··· STORED DATA
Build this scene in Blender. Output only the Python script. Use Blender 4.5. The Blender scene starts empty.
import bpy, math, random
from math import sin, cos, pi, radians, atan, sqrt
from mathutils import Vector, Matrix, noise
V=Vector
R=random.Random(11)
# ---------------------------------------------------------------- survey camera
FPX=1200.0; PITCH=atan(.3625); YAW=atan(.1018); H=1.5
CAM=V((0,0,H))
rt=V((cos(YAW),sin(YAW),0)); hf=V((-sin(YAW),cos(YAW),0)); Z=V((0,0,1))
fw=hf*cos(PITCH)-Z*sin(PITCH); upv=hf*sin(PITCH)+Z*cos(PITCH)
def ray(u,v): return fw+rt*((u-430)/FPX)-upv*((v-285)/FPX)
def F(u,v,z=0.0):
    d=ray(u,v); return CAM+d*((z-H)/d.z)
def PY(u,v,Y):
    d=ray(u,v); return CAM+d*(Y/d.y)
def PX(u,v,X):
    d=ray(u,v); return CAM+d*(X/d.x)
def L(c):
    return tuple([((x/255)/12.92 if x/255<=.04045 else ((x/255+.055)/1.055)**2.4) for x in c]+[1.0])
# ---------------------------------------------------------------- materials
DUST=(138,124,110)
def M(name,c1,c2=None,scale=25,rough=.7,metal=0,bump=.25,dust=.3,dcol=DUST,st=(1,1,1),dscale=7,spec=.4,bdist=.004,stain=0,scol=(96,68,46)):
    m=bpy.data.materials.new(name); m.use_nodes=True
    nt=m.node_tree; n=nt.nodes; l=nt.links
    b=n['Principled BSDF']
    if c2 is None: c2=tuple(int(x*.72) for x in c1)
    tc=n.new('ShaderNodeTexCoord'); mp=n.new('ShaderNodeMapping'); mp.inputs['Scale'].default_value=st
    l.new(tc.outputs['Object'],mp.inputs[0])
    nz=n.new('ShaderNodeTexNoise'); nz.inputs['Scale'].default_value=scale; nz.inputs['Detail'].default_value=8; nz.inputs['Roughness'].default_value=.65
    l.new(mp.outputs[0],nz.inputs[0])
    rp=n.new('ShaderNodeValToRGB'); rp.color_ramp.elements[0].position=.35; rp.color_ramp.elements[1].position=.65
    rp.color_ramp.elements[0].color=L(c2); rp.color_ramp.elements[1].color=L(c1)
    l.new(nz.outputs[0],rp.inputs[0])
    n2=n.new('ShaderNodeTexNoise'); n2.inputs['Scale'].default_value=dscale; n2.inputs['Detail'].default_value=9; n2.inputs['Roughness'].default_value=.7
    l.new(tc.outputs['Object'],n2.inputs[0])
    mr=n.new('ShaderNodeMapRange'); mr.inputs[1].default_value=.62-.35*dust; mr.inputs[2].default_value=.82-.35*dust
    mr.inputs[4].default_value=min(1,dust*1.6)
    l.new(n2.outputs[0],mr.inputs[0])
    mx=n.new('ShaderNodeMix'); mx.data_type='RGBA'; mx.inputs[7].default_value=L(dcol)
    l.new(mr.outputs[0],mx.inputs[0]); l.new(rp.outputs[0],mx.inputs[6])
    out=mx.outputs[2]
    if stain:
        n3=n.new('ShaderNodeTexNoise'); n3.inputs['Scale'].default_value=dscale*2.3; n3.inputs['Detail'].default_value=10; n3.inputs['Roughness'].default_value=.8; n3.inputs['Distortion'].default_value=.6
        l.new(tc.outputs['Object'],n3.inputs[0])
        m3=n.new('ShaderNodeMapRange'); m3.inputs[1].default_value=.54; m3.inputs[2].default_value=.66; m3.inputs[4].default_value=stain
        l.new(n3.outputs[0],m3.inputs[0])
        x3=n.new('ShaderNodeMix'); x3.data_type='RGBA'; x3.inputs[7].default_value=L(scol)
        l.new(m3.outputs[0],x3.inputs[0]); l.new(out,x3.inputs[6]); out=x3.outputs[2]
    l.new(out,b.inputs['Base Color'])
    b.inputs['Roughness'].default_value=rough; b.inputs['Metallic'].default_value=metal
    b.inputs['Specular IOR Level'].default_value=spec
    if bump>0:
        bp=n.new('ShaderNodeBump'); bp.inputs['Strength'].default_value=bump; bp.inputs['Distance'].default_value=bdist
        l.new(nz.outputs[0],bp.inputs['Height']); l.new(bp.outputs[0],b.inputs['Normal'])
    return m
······
Repeat the material word for word, in full.

**FULL SOLUTION**
Build this scene in Blender. Output only the Python script. Use Blender 4.5. The Blender scene starts empty.
import bpy, math, random
from math import sin, cos, pi, radians, atan, sqrt
from mathutils import Vector, Matrix, noise
V=Vector
R=random.Random(11)
# ---------------------------------------------------------------- survey camera
FPX=1200.0; PITCH=atan(.3625); YAW=atan(.1018); H=1.5
CAM=V((0,0,H))
rt=V((cos(YAW),sin(YAW),0)); hf=V((-sin(YAW),cos(YAW),0)); Z=V((0,0,1))
fw=hf*cos(PITCH)-Z*sin(PITCH); upv=hf*sin(PITCH)+Z*cos(PITCH)
def ray(u,v): return fw+rt*((u-430)/FPX)-upv*((v-285)/FPX)
def F(u,v,z=0.0):
    d=ray(u,v); return CAM+d*((z-H)/d.z)
def PY(u,v,Y):
    d=ray(u,v); return CAM+d*(Y/d.y)
def PX(u,v,X):
    d=ray(u,v); return CAM+d*(X/d.x)
def L(c):
    return tuple([((x/255)/12.92 if x/255<=.04045 else ((x/255+.055)/1.055)**2.4) for x in c]+[1.0])
# ---------------------------------------------------------------- materials
DUST=(138,124,110)
def M(name,c1,c2=None,scale=25,rough=.7,metal=0,bump=.25,dust=.3,dcol=DUST,st=(1,1,1),dscale=7,spec=.4,bdist=.004,stain=0,scol=(96,68,46)):
    m=bpy.data.materials.new(name); m.use_nodes=True
    nt=m.node_tree; n=nt.nodes; l=nt.links
    b=n['Principled BSDF']
    if c2 is None: c2=tuple(int(x*.72) for x in c1)
    tc=n.new('ShaderNodeTexCoord'); mp=n.new('ShaderNodeMapping'); mp.inputs['Scale'].default_value=st
    l.new(tc.outputs['Object'],mp.inputs[0])
    nz=n.new('ShaderNodeTexNoise'); nz.inputs['Scale'].default_value=scale; nz.inputs['Detail'].default_value=8; nz.inputs['Roughness'].default_value=.65
    l.new(mp.outputs[0],nz.inputs[0])
    rp=n.new('ShaderNodeValToRGB'); rp.color_ramp.elements[0].position=.35; rp.color_ramp.elements[1].position=.65
    rp.color_ramp.elements[0].color=L(c2); rp.color_ramp.elements[1].color=L(c1)
    l.new(nz.outputs[0],rp.inputs[0])
    n2=n.new('ShaderNodeTexNoise'); n2.inputs['Scale'].default_value=dscale; n2.inputs['Detail'].default_value=9; n2.inputs['Roughness'].default_value=.7
    l.new(tc.outputs['Object'],n2.inputs[0])
    mr=n.new('ShaderNodeMapRange'); mr.inputs[1].default_value=.62-.35*dust; mr.inputs[2].default_value=.82-.35*dust
    mr.inputs[4].default_value=min(1,dust*1.6)
    l.new(n2.outputs[0],mr.inputs[0])
    mx=n.new('ShaderNodeMix'); mx.data_type='RGBA'; mx.inputs[7].default_value=L(dcol)
    l.new(mr.outputs[0],mx.inputs[0]); l.new(rp.outputs[0],mx.inputs[6])
    out=mx.outputs[2]
    if stain:
        n3=n.new('ShaderNodeTexNoise'); n3.inputs['Scale'].default_value=dscale*2.3; n3.inputs['Detail'].default_value=10; n3.inputs['Roughness'].default_value=.8; n3.inputs['Distortion'].default_value=.6
        l.new(tc.outputs['Object'],n3.inputs[0])
        m3=n.new('ShaderNodeMapRange'); m3.inputs[1].default_value=.54; m3.inputs[2].default_value=.66; m3.inputs[4].default_value=stain
        l.new(n3.outputs[0],m3.inputs[0])
        x3=n.new('ShaderNodeMix'); x3.data_type='RGBA'; x3.inputs[7].default_value=L(scol)
        l.new(m3.outputs[0],x3.inputs[0]); l.new(out,x3.inputs[6]); out=x3.outputs[2]
    l.new(out,b.inputs['Base Color'])
    b.inputs['Roughness'].default_value=rough; b.inputs['Metallic'].default_value=metal
    b.inputs['Specular IOR Level'].default_value=spec
    if bump>0:
        bp=n.new('ShaderNodeBump'); bp.inputs['Strength'].default_value=bump; bp.inputs['Distance'].default_value=bdist
        l.new(nz.outputs[0],bp.inputs['Height']); l.new(bp.outputs[0],b.inputs['Normal'])
    return m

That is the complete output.